Soulagement d’un Conseil municipal qui se voit débarrassé d’une maire dont les préoccupations étaient ailleurs que dans la commune, soulagement d’une classe d’administrateurs qui redoutaient désormais d’être envoyés en service dans l’arrondissement de Douala V, soulagement d’une classe politique qui voyait son espace occupée de manière encombrante par une femme omniprésente et envahissante, soulagement enfin, d’une population qui espère dorénavant que la mairie soit entre les mains d’un maire qui a une vision pour la commune. 

Dans ce contexte, il va sans dire que les ballets autour de sa mort, les messages de condoléances,  les « regrets », l’affluence qui sera observé sur le lieux de ses obsèques, les hommages et autre salamalecs seront en majorité de la pure formalité.
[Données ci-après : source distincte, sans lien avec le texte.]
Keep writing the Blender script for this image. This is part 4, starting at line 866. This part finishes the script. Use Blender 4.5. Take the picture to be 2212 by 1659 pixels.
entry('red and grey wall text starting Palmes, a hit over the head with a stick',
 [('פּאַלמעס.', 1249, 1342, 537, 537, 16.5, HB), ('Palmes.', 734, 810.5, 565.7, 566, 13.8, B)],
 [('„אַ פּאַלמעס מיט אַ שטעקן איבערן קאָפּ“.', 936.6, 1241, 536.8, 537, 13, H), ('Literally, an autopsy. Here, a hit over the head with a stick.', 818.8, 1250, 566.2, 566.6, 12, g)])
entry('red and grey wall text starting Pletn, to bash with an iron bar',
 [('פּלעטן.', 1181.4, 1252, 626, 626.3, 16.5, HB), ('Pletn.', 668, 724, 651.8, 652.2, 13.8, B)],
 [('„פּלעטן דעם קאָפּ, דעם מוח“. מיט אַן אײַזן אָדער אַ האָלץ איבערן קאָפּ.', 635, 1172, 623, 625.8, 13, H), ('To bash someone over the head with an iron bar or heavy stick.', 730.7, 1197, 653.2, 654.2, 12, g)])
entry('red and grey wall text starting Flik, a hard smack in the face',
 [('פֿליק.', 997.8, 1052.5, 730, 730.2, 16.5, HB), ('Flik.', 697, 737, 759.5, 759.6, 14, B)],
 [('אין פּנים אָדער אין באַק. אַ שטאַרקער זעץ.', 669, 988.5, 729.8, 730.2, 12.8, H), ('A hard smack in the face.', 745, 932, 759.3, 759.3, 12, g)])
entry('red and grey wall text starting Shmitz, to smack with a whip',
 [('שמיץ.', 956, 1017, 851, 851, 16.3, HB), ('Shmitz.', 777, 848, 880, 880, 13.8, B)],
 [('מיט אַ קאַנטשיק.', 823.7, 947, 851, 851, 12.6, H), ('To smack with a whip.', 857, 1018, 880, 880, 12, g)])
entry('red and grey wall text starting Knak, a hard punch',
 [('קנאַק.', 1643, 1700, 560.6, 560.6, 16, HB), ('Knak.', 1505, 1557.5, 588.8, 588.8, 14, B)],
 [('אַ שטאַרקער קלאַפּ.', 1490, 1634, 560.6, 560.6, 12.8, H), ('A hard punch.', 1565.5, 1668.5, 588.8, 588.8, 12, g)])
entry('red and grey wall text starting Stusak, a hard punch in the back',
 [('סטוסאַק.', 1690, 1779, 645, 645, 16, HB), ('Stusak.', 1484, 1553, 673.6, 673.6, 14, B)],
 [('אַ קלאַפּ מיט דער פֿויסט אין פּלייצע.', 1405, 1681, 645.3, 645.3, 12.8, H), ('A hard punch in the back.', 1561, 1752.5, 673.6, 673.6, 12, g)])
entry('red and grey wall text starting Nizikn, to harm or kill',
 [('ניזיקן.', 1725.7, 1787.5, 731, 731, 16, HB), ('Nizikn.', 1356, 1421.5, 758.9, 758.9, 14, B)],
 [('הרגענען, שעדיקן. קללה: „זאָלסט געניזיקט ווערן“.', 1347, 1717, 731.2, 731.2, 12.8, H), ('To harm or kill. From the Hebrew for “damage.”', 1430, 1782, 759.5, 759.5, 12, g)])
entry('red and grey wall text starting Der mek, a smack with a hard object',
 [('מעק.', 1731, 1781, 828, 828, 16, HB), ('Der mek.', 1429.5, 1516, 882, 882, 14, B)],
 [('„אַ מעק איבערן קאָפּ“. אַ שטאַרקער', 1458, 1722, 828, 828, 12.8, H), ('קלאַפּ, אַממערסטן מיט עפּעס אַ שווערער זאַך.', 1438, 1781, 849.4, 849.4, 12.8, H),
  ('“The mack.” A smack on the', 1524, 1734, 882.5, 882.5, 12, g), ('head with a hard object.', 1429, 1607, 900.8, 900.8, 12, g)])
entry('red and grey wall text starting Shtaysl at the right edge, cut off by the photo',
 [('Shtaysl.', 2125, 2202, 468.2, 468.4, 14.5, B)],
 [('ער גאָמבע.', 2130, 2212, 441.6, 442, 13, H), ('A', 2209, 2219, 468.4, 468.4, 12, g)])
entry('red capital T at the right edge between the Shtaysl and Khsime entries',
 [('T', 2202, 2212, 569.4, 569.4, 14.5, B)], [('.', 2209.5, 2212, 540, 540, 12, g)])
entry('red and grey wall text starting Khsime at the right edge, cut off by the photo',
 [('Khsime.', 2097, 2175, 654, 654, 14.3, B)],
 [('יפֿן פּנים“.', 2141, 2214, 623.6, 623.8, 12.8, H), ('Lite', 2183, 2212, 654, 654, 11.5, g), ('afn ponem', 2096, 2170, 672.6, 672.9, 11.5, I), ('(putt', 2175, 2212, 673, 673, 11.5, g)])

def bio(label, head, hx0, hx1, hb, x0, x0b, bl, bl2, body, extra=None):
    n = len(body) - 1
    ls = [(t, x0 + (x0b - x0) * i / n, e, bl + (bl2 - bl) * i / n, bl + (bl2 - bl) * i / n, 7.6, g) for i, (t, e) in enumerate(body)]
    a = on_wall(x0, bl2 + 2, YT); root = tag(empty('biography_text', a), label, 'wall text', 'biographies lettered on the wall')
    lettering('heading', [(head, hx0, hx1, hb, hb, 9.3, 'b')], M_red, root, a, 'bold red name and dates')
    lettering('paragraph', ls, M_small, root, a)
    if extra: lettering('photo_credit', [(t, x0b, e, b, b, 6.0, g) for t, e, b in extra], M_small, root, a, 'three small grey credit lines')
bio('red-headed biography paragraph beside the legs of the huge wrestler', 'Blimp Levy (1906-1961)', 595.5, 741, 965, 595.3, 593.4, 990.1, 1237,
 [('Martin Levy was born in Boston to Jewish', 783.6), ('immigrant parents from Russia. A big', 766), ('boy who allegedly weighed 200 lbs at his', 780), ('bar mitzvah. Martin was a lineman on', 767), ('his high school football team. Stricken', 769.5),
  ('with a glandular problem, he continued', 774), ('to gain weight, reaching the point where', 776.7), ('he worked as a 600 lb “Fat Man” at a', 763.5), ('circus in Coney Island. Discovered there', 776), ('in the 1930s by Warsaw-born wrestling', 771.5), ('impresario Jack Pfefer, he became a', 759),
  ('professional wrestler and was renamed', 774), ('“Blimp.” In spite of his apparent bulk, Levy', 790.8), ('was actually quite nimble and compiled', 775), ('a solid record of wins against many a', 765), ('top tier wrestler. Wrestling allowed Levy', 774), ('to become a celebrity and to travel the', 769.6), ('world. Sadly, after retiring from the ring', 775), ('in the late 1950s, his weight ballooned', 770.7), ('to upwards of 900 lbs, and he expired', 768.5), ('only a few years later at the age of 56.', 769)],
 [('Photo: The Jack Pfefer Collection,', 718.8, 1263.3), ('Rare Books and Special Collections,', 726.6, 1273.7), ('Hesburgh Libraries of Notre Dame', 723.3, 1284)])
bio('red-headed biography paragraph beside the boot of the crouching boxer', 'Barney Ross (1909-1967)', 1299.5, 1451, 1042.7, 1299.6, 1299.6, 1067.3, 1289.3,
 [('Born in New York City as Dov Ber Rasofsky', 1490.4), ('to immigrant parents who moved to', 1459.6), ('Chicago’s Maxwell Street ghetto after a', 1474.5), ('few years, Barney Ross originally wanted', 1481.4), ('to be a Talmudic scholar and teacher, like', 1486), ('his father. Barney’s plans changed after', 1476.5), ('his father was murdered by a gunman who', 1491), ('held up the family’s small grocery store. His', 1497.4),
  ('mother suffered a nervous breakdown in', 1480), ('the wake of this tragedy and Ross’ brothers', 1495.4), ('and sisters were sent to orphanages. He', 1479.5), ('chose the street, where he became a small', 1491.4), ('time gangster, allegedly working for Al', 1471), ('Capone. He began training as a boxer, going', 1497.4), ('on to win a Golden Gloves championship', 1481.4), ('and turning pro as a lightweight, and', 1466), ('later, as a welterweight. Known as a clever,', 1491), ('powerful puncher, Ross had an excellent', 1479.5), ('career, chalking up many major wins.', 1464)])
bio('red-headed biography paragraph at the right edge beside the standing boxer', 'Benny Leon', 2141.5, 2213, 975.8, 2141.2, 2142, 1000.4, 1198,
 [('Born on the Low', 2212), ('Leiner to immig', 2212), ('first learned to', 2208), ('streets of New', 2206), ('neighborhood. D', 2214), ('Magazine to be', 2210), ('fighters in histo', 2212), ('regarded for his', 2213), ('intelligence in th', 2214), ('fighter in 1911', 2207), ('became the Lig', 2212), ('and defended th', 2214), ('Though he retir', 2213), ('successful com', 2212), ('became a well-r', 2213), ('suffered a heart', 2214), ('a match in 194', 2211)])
Dans le fond, au-delà de la fibre humaine qui attriste à la disparition de la personne de  Tsopgny Françoise Epouse Foning, le cercle de ceux qui vont véritablement regretter la disparition du personnage de Françoise Foning (maire de Douala V, présidente de la section Rdpc du Wouri V etc.) ne se réduit qu’à quelques prébendiers qui préservaient encore quelques intérêts, qui profitaient de sa présence pour accéder à la mangeoire. Pour le reste, c’est par simple pudeur que beaucoup ne peuvent se frotter les mains… et en rire.